* **SET TASK**
Write the material out again in full, exactly.

* **SOURCE MATERIAL**
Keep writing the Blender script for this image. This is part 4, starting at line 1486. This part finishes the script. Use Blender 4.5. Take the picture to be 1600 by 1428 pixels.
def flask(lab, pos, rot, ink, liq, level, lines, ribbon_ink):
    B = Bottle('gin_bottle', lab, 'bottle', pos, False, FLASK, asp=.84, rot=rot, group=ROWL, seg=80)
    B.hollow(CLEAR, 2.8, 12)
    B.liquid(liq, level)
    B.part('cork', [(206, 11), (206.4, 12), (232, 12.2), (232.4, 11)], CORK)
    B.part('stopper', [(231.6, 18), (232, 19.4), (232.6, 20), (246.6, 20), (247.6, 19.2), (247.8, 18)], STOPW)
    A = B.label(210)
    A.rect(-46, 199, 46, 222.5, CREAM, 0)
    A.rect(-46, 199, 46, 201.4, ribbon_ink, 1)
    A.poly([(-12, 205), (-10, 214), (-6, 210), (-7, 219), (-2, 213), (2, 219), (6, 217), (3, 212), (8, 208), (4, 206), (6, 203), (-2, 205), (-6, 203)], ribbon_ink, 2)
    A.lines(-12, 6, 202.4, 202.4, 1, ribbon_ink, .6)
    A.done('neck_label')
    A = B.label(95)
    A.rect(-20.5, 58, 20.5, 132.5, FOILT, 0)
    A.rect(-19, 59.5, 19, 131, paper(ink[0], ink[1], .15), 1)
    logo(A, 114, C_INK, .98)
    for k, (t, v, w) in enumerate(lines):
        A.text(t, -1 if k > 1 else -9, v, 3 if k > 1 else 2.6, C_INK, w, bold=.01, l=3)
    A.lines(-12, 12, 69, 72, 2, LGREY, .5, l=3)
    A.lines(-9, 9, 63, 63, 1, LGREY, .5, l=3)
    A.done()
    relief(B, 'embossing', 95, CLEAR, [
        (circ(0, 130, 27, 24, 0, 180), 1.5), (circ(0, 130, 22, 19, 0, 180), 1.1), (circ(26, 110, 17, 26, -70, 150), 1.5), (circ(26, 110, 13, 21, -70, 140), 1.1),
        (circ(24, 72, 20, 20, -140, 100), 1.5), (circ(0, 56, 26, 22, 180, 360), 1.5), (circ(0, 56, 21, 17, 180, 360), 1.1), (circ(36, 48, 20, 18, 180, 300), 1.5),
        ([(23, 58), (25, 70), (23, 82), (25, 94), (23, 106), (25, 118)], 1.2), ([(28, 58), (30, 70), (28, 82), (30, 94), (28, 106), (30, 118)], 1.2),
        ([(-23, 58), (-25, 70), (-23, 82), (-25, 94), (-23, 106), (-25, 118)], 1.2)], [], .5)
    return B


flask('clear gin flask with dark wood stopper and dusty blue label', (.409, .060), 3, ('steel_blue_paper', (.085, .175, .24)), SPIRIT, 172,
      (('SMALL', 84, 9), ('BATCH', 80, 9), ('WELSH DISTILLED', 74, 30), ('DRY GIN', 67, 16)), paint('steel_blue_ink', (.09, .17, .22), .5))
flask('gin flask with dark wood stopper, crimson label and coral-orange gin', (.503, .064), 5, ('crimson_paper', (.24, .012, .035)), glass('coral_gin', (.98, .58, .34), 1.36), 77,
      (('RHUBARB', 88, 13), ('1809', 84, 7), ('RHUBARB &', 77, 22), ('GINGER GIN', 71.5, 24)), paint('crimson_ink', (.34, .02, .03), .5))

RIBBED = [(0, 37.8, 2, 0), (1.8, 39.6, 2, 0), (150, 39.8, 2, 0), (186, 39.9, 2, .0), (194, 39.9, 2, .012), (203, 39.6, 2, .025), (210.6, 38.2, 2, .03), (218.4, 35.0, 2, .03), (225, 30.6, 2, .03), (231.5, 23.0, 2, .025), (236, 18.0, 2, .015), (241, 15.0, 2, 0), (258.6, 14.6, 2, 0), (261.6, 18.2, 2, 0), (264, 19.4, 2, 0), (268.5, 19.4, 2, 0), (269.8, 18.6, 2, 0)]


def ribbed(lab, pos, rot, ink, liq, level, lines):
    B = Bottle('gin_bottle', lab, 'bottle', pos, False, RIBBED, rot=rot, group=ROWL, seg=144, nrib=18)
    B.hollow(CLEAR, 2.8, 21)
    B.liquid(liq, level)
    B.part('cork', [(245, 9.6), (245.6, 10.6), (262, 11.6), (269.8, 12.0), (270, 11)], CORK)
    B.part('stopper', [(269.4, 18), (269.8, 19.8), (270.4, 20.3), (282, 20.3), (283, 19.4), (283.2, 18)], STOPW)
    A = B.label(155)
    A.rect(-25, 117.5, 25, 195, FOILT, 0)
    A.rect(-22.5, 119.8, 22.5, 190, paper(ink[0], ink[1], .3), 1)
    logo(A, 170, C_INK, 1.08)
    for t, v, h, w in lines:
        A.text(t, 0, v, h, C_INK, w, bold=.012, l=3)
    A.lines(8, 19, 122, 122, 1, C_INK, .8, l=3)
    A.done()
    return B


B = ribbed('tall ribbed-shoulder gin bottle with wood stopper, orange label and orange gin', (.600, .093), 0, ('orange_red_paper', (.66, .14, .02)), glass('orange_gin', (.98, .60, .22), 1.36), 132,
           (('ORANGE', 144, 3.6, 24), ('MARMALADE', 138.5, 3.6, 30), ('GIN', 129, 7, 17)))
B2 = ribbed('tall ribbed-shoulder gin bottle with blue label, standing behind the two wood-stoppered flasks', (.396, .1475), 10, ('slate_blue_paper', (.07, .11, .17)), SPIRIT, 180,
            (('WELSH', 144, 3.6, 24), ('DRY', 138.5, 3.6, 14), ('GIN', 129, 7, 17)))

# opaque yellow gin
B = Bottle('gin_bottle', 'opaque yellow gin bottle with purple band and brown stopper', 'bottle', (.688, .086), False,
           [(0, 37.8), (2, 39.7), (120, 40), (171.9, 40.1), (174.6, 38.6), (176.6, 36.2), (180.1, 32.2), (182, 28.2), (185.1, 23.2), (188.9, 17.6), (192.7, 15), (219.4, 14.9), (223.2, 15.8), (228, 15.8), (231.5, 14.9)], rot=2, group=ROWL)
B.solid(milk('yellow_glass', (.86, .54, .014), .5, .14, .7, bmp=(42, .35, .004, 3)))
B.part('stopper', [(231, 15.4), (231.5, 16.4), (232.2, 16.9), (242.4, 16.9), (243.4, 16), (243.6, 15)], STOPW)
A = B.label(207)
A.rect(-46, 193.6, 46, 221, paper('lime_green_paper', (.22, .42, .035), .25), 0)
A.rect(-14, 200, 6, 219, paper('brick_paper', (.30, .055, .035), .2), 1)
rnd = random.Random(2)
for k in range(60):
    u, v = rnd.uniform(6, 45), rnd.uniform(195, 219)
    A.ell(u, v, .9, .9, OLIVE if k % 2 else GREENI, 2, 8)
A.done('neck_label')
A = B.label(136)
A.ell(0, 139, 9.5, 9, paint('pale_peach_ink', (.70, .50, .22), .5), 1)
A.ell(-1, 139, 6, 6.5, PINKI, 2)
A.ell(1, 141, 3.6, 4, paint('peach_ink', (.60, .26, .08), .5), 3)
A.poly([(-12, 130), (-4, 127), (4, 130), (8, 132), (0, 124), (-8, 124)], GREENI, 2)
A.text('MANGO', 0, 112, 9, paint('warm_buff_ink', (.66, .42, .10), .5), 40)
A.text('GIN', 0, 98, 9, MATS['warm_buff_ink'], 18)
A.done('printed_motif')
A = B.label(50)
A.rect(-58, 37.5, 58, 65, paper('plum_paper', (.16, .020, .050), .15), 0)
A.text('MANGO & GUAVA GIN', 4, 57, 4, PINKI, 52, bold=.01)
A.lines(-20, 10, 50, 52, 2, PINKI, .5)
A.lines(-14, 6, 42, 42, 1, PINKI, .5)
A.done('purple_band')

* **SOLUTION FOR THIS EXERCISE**
Keep writing the Blender script for this image. This is part 4, starting at line 1486. This part finishes the script. Use Blender 4.5. Take the picture to be 1600 by 1428 pixels.
def flask(lab, pos, rot, ink, liq, level, lines, ribbon_ink):
    B = Bottle('gin_bottle', lab, 'bottle', pos, False, FLASK, asp=.84, rot=rot, group=ROWL, seg=80)
    B.hollow(CLEAR, 2.8, 12)
    B.liquid(liq, level)
    B.part('cork', [(206, 11), (206.4, 12), (232, 12.2), (232.4, 11)], CORK)
    B.part('stopper', [(231.6, 18), (232, 19.4), (232.6, 20), (246.6, 20), (247.6, 19.2), (247.8, 18)], STOPW)
    A = B.label(210)
    A.rect(-46, 199, 46, 222.5, CREAM, 0)
    A.rect(-46, 199, 46, 201.4, ribbon_ink, 1)
    A.poly([(-12, 205), (-10, 214), (-6, 210), (-7, 219), (-2, 213), (2, 219), (6, 217), (3, 212), (8, 208), (4, 206), (6, 203), (-2, 205), (-6, 203)], ribbon_ink, 2)
    A.lines(-12, 6, 202.4, 202.4, 1, ribbon_ink, .6)
    A.done('neck_label')
    A = B.label(95)
    A.rect(-20.5, 58, 20.5, 132.5, FOILT, 0)
    A.rect(-19, 59.5, 19, 131, paper(ink[0], ink[1], .15), 1)
    logo(A, 114, C_INK, .98)
    for k, (t, v, w) in enumerate(lines):
        A.text(t, -1 if k > 1 else -9, v, 3 if k > 1 else 2.6, C_INK, w, bold=.01, l=3)
    A.lines(-12, 12, 69, 72, 2, LGREY, .5, l=3)
    A.lines(-9, 9, 63, 63, 1, LGREY, .5, l=3)
    A.done()
    relief(B, 'embossing', 95, CLEAR, [
        (circ(0, 130, 27, 24, 0, 180), 1.5), (circ(0, 130, 22, 19, 0, 180), 1.1), (circ(26, 110, 17, 26, -70, 150), 1.5), (circ(26, 110, 13, 21, -70, 140), 1.1),
        (circ(24, 72, 20, 20, -140, 100), 1.5), (circ(0, 56, 26, 22, 180, 360), 1.5), (circ(0, 56, 21, 17, 180, 360), 1.1), (circ(36, 48, 20, 18, 180, 300), 1.5),
        ([(23, 58), (25, 70), (23, 82), (25, 94), (23, 106), (25, 118)], 1.2), ([(28, 58), (30, 70), (28, 82), (30, 94), (28, 106), (30, 118)], 1.2),
        ([(-23, 58), (-25, 70), (-23, 82), (-25, 94), (-23, 106), (-25, 118)], 1.2)], [], .5)
    return B


flask('clear gin flask with dark wood stopper and dusty blue label', (.409, .060), 3, ('steel_blue_paper', (.085, .175, .24)), SPIRIT, 172,
      (('SMALL', 84, 9), ('BATCH', 80, 9), ('WELSH DISTILLED', 74, 30), ('DRY GIN', 67, 16)), paint('steel_blue_ink', (.09, .17, .22), .5))
flask('gin flask with dark wood stopper, crimson label and coral-orange gin', (.503, .064), 5, ('crimson_paper', (.24, .012, .035)), glass('coral_gin', (.98, .58, .34), 1.36), 77,
      (('RHUBARB', 88, 13), ('1809', 84, 7), ('RHUBARB &', 77, 22), ('GINGER GIN', 71.5, 24)), paint('crimson_ink', (.34, .02, .03), .5))

RIBBED = [(0, 37.8, 2, 0), (1.8, 39.6, 2, 0), (150, 39.8, 2, 0), (186, 39.9, 2, .0), (194, 39.9, 2, .012), (203, 39.6, 2, .025), (210.6, 38.2, 2, .03), (218.4, 35.0, 2, .03), (225, 30.6, 2, .03), (231.5, 23.0, 2, .025), (236, 18.0, 2, .015), (241, 15.0, 2, 0), (258.6, 14.6, 2, 0), (261.6, 18.2, 2, 0), (264, 19.4, 2, 0), (268.5, 19.4, 2, 0), (269.8, 18.6, 2, 0)]


def ribbed(lab, pos, rot, ink, liq, level, lines):
    B = Bottle('gin_bottle', lab, 'bottle', pos, False, RIBBED, rot=rot, group=ROWL, seg=144, nrib=18)
    B.hollow(CLEAR, 2.8, 21)
    B.liquid(liq, level)
    B.part('cork', [(245, 9.6), (245.6, 10.6), (262, 11.6), (269.8, 12.0), (270, 11)], CORK)
    B.part('stopper', [(269.4, 18), (269.8, 19.8), (270.4, 20.3), (282, 20.3), (283, 19.4), (283.2, 18)], STOPW)
    A = B.label(155)
    A.rect(-25, 117.5, 25, 195, FOILT, 0)
    A.rect(-22.5, 119.8, 22.5, 190, paper(ink[0], ink[1], .3), 1)
    logo(A, 170, C_INK, 1.08)
    for t, v, h, w in lines:
        A.text(t, 0, v, h, C_INK, w, bold=.012, l=3)
    A.lines(8, 19, 122, 122, 1, C_INK, .8, l=3)
    A.done()
    return B


B = ribbed('tall ribbed-shoulder gin bottle with wood stopper, orange label and orange gin', (.600, .093), 0, ('orange_red_paper', (.66, .14, .02)), glass('orange_gin', (.98, .60, .22), 1.36), 132,
           (('ORANGE', 144, 3.6, 24), ('MARMALADE', 138.5, 3.6, 30), ('GIN', 129, 7, 17)))
B2 = ribbed('tall ribbed-shoulder gin bottle with blue label, standing behind the two wood-stoppered flasks', (.396, .1475), 10, ('slate_blue_paper', (.07, .11, .17)), SPIRIT, 180,
            (('WELSH', 144, 3.6, 24), ('DRY', 138.5, 3.6, 14), ('GIN', 129, 7, 17)))

# opaque yellow gin
B = Bottle('gin_bottle', 'opaque yellow gin bottle with purple band and brown stopper', 'bottle', (.688, .086), False,
           [(0, 37.8), (2, 39.7), (120, 40), (171.9, 40.1), (174.6, 38.6), (176.6, 36.2), (180.1, 32.2), (182, 28.2), (185.1, 23.2), (188.9, 17.6), (192.7, 15), (219.4, 14.9), (223.2, 15.8), (228, 15.8), (231.5, 14.9)], rot=2, group=ROWL)
B.solid(milk('yellow_glass', (.86, .54, .014), .5, .14, .7, bmp=(42, .35, .004, 3)))
B.part('stopper', [(231, 15.4), (231.5, 16.4), (232.2, 16.9), (242.4, 16.9), (243.4, 16), (243.6, 15)], STOPW)
A = B.label(207)
A.rect(-46, 193.6, 46, 221, paper('lime_green_paper', (.22, .42, .035), .25), 0)
A.rect(-14, 200, 6, 219, paper('brick_paper', (.30, .055, .035), .2), 1)
rnd = random.Random(2)
for k in range(60):
    u, v = rnd.uniform(6, 45), rnd.uniform(195, 219)
    A.ell(u, v, .9, .9, OLIVE if k % 2 else GREENI, 2, 8)
A.done('neck_label')
A = B.label(136)
A.ell(0, 139, 9.5, 9, paint('pale_peach_ink', (.70, .50, .22), .5), 1)
A.ell(-1, 139, 6, 6.5, PINKI, 2)
A.ell(1, 141, 3.6, 4, paint('peach_ink', (.60, .26, .08), .5), 3)
A.poly([(-12, 130), (-4, 127), (4, 130), (8, 132), (0, 124), (-8, 124)], GREENI, 2)
A.text('MANGO', 0, 112, 9, paint('warm_buff_ink', (.66, .42, .10), .5), 40)
A.text('GIN', 0, 98, 9, MATS['warm_buff_ink'], 18)
A.done('printed_motif')
A = B.label(50)
A.rect(-58, 37.5, 58, 65, paper('plum_paper', (.16, .020, .050), .15), 0)
A.text('MANGO & GUAVA GIN', 4, 57, 4, PINKI, 52, bold=.01)
A.lines(-20, 10, 50, 52, 2, PINKI, .5)
A.lines(-14, 6, 42, 42, 1, PINKI, .5)
A.done('purple_band')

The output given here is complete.